● Exercise brief
Skip all pictures. Write out the data below from its first line through the line that contains "R = math.radians".

● Stored data

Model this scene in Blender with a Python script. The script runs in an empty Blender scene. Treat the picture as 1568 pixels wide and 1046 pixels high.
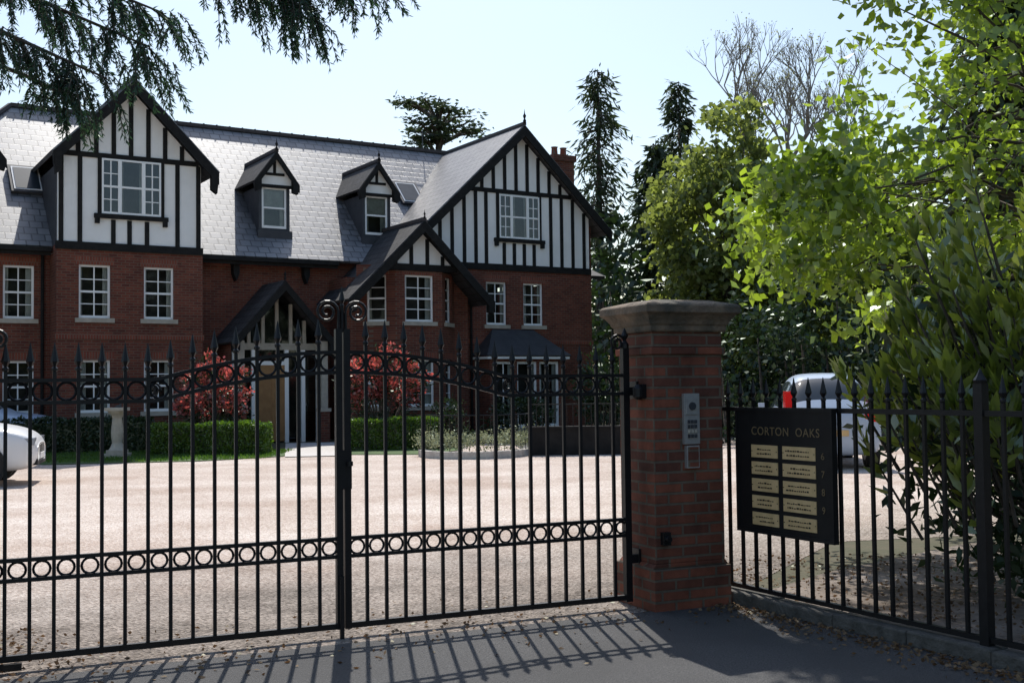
import bpy, math, random
import numpy as np
from mathutils import Matrix, Vector
random.seed(7)
rng = np.random.default_rng(7)
scene = bpy.context.scene
R = math.radians

# ------------------------------------------------------------------ materials
def newmat(name):
    m = bpy.data.materials.new(name); m.use_nodes = True
    nt = m.node_tree; nt.nodes.clear()
    out = nt.nodes.new('ShaderNodeOutputMaterial')
    return m, nt, out

def N(nt, t, **kw):
    n = nt.nodes.new(t)
    for k, v in kw.items():
        if k in n.inputs: n.inputs[k].default_value = v
        else: setattr(n, k, v)
    return n

def rgba(c): return (c[0], c[1], c[2], 1)

def pm(name, c1, c2=None, scale=8, rough=.6, bump=0.0, bscale=None, spec=.5, metal=0, scale2=None, c3=None):
    m, nt, out = newmat(name)
    b = N(nt, 'ShaderNodeBsdfPrincipled', Roughness=rough, Metallic=metal)
    b.inputs['Specular IOR Level'].default_value = spec
    b.inputs['Base Color'].default_value = rgba(c1)
    nt.links.new(b.outputs[0], out.inputs[0])
    tc = N(nt, 'ShaderNodeTexCoord')
    if c2 is not None:
        no = N(nt, 'ShaderNodeTexNoise', Scale=scale, Detail=6.0, Roughness=.65)
        nt.links.new(tc.outputs['Object'], no.inputs['Vector'])
        cr = N(nt, 'ShaderNodeValToRGB')
        cr.color_ramp.elements[0].position = .35; cr.color_ramp.elements[1].position = .65
        cr.color_ramp.elements[0].color = rgba(c1); cr.color_ramp.elements[1].color = rgba(c2)
        nt.links.new(no.outputs['Fac'], cr.inputs[0])
        last = cr.outputs[0]
        if c3 is not None:
            no2 = N(nt, 'ShaderNodeTexNoise', Scale=scale2, Detail=4.0)
            nt.links.new(tc.outputs['Object'], no2.inputs['Vector'])
            cr2 = N(nt, 'ShaderNodeValToRGB')
            cr2.color_ramp.elements[0].position = .4; cr2.color_ramp.elements[1].position = .62
            nt.links.new(no2.outputs['Fac'], cr2.inputs[0])
            mx = N(nt, 'ShaderNodeMixRGB'); mx.inputs[2].default_value = rgba(c3)
            nt.links.new(cr2.outputs[0], mx.inputs[0]); nt.links.new(last, mx.inputs[1])
            last = mx.outputs[0]
        nt.links.new(last, b.inputs['Base Color'])
    if bump:
        nb = N(nt, 'ShaderNodeTexNoise', Scale=bscale or scale * 3, Detail=5.0)
        nt.links.new(tc.outputs['Object'], nb.inputs['Vector'])
        bp = N(nt, 'ShaderNodeBump', Strength=bump, Distance=.02)
        nt.links.new(nb.outputs['Fac'], bp.inputs['Height']); nt.links.new(bp.outputs[0], b.inputs['Normal'])
    return m

def brickmat(name, c1, c2, mortar, axes='xyz', bw=.225, rh=.075, ms=.01, rough=.85, bump=.4, zs=1.0, spec=.3, grime=.5, rvar=0, ior=1.5, gsc=1.3):
    m, nt, out = newmat(name)
    b = N(nt, 'ShaderNodeBsdfPrincipled', Roughness=rough)
    b.inputs['Specular IOR Level'].default_value = spec
    b.inputs['IOR'].default_value = ior
    nt.links.new(b.outputs[0], out.inputs[0])
    tc = N(nt, 'ShaderNodeTexCoord'); sp = N(nt, 'ShaderNodeSeparateXYZ')
    nt.links.new(tc.outputs['Object'], sp.inputs[0])
    cb = N(nt, 'ShaderNodeCombineXYZ')
    if axes == 'xyz':
        ad = N(nt, 'ShaderNodeMath', operation='ADD')
        nt.links.new(sp.outputs[0], ad.inputs[0]); nt.links.new(sp.outputs[1], ad.inputs[1])
        nt.links.new(ad.outputs[0], cb.inputs[0])
    else:
        nt.links.new(sp.outputs[0 if axes == 'x' else 1], cb.inputs[0])
    mu = N(nt, 'ShaderNodeMath', operation='MULTIPLY'); mu.inputs[1].default_value = zs
    nt.links.new(sp.outputs[2], mu.inputs[0]); nt.links.new(mu.outputs[0], cb.inputs[1])
    br = N(nt, 'ShaderNodeTexBrick'); br.offset = .5
    br.inputs['Scale'].default_value = 1; br.inputs['Mortar Size'].default_value = ms
    br.inputs['Brick Width'].default_value = bw; br.inputs['Row Height'].default_value = rh
    br.inputs['Color1'].default_value = rgba(c1); br.inputs['Color2'].default_value = rgba(c2)
    br.inputs['Mortar'].default_value = rgba(mortar); br.inputs['Mortar Smooth'].default_value = .2
    nt.links.new(cb.outputs[0], br.inputs['Vector'])
    no = N(nt, 'ShaderNodeTexNoise', Scale=gsc, Detail=8.0, Roughness=.7)
    nt.links.new(tc.outputs['Object'], no.inputs['Vector'])
    cr = N(nt, 'ShaderNodeValToRGB')
    cr.color_ramp.elements[0].position = .3; cr.color_ramp.elements[1].position = .7
    g = 1 - grime
    cr.color_ramp.elements[0].color = (g, g, g, 1); cr.color_ramp.elements[1].color = (1.15, 1.12, 1.1, 1)
    nt.links.new(no.outputs['Fac'], cr.inputs[0])
    mx = N(nt, 'ShaderNodeMixRGB', blend_type='MULTIPLY'); mx.inputs[0].default_value = 1
    nt.links.new(br.outputs['Color'], mx.inputs[1]); nt.links.new(cr.outputs[0], mx.inputs[2])
    nt.links.new(mx.outputs[0], b.inputs['Base Color'])
    bp = N(nt, 'ShaderNodeBump', Strength=bump, Distance=.012); bp.invert = True
    nt.links.new(br.outputs['Fac'], bp.inputs['Height']); nt.links.new(bp.outputs[0], b.inputs['Normal'])
    if rvar:
        mr = N(nt, 'ShaderNodeMapRange'); mr.inputs[3].default_value = rough - rvar; mr.inputs[4].default_value = rough + rvar
        nt.links.new(no.outputs['Fac'], mr.inputs[0]); nt.links.new(mr.outputs[0], b.inputs['Roughness'])
    return m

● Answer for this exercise
Model this scene in Blender with a Python script. The script runs in an empty Blender scene. Treat the picture as 1568 pixels wide and 1046 pixels high.
import bpy, math, random
import numpy as np
from mathutils import Matrix, Vector
random.seed(7)
rng = np.random.default_rng(7)
scene = bpy.context.scene
R = math.radians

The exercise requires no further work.